Coccio also found that the conceit of having his characters perform for their own video camera opened up old-fashioned dramatic possibilities. “It allowed us to do really exciting things, like having Shakespearean monologues where the character is speaking directly to the audience–in conspiratorial tones, adversarial tones, threatening tones. You can have a really interesting relationship with the audience.”
Asked if he’d found inspiration for the role in his personal experience, Keuck demurred. “Everyone can draw on experience in middle and high school, names you were called and so on,” says Keuck, who has junior standing in his first year of college, thanks to the magic of AP credits, and is double majoring in international conflict and computer science. “But I didn’t really have problems in middle school and high school. Especially not high school–I loved high school.”
Keuck (pronounced koyk) avoided doing research for his role, save for a primer on guns that Coccio gave him. In the end, his performance is a small wonder of a tightly wound, privileged suburban kid who harbors a deep, ineffable reservoir of testosterone-fueled rage.
It’s the chemistry of Keuck and Robertson that ultimately carries the film, and indeed, Coccio was drawn to the project because of his interest in the relationship of Columbine’s Dylan Klebold and Eric Harris.
Herein lies the chief distinction between Zero Day and Van Sant’s Elephant, which was a macroscopic look at a group of kids interacting through a school lunch hour, just before the massacre.

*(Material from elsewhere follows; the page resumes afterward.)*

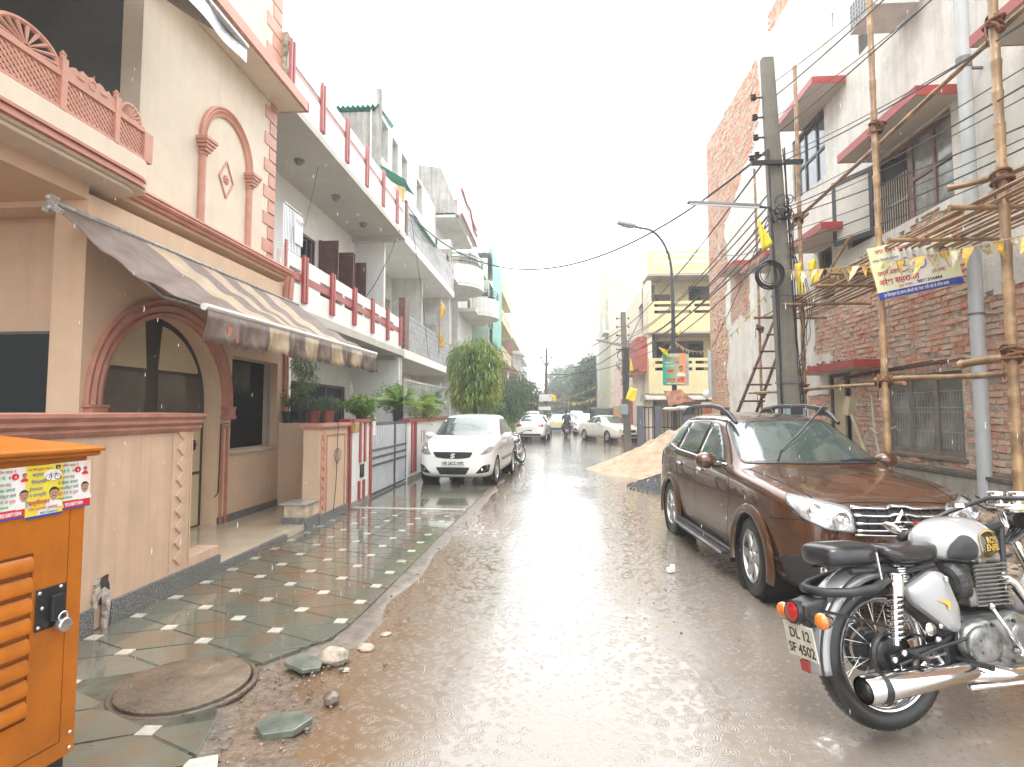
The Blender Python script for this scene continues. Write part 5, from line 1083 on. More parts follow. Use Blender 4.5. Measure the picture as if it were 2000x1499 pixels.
YF=M('yellow_flag_cloth',(.72,.58,.03),.6,var=.12,vs=6)
def cloth(pts,label,name='yellow_flag',cat='flag',nu=8,nv=8,amp=.02,group=None):
    a,b_,c,d=[Vector(p) for p in pts]
    def f(u,v): p=a.lerp(b_,u).lerp(d.lerp(c,u),v); return p+Vector((0,amp*math.sin(u*7+v*5),0))
    b=B(); b.grid(f,nu,nv); o=one(b,name,YF,label,cat,group,smooth=True); s_=o.modifiers.new('s','SOLIDIFY'); s_.thickness=.003; return o
cloth([(3.32,9.35,4.74),(3.34,9.35,4.72),(3.54,9.35,4.32),(3.36,9.35,4.18)],'triangular yellow flag under the tube light on the leaning pole')
cloth([(3.98,9.6,4.05),(4.10,9.6,4.07),(4.09,9.6,3.52),(4.02,9.6,3.5)],'narrow yellow pennant left of the bamboo upright, above the walkway')
cloth([(4.17,9.55,4.08),(4.30,9.55,4.11),(4.31,9.55,3.72),(4.2,9.55,3.68)],'narrow yellow pennant right of the bamboo upright, above the walkway')
b=B(); b.box(3.62,3.92,9.2,9.38,1.5,1.74); mb=thing('meter_box','grey blue electricity meter box strapped to the foot of the leaning pole','meter',(3.77,9.3,1.5)); b.build('case',M('blue_grey_plastic',(.22,.28,.31),.4),mb,bevel=.03)
b=B(); b.box(3.68,3.86,9.19,9.2,1.58,1.68); b.build('display',DARK,mb)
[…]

“Looking at Elephant,” Coccio says, “what seemed to fascinate Gus Van Sant is randomness as a salient feature, not so much getting into character [study]. That was not the point of his movie, but it was the point of mine. I explore character but avoid motivation. His film is about the surface of the thing, while I’m going below surface of things.”
While such comments might suggest a certain antipathy toward Elephant, Coccio downplayed the idea. “The messages are very similar but the method is very different to get to a similar place, which I find kind of fascinating,” he says.
Coccio and Keuck agreed that Elephant‘s much ballyhooed kissing-in-the-shower scene that precedes the slaughter is dramatically suspect. On this point, Keuck was the more vehement of the two, although he acknowledged not having seen the film–apparently it has yet to open in Washington, D.C. Asked if his character in Zero Day could have kissed Robertson, in a shower or elsewhere, Keuck says firmly, “Most certainly not. No way.
“It seems more like the director’s hand, because from the story point of view [such an act] would seem absurd. I could not fathom that because it goes perpendicular to the narrative,” Keuck continues. “The story’s the most important thing.”
Zero Day‘s convincing rendering of a Columbine-like massacre is sometimes startling, no more so than during a sequence in which Keuck, Robertson and another character videotape themselves firing high-powered weapons at practice targets. According to Coccio, the videotape of Columbine killers Klebold and Harris firing their weapons was only released last October. “It looked so much like my film, people thought I’d seen that footage,” Coccio says. “It freaked me out.”
Zero Day is being distributed by Avatar Films, a tiny player in an independent scene dominated by such big dogs as Miramax, Fox Searchlight and Sony Pictures Classics. But even such modest success is a victory for Coccio. “Zero Day went further than I ever expected–I’ve gotten attention and distribution. It was what I was hoping for, but I didn’t expect it.”
Among those who’ve seen the film are survivors of the Columbine massacre. “Some have been supportive while others have found it completely reprehensible,” Coccio says. “Ultimately, I didn’t make it for the victims of Columbine. I made it for me–I wanted it to be a window into understanding the tragedy.”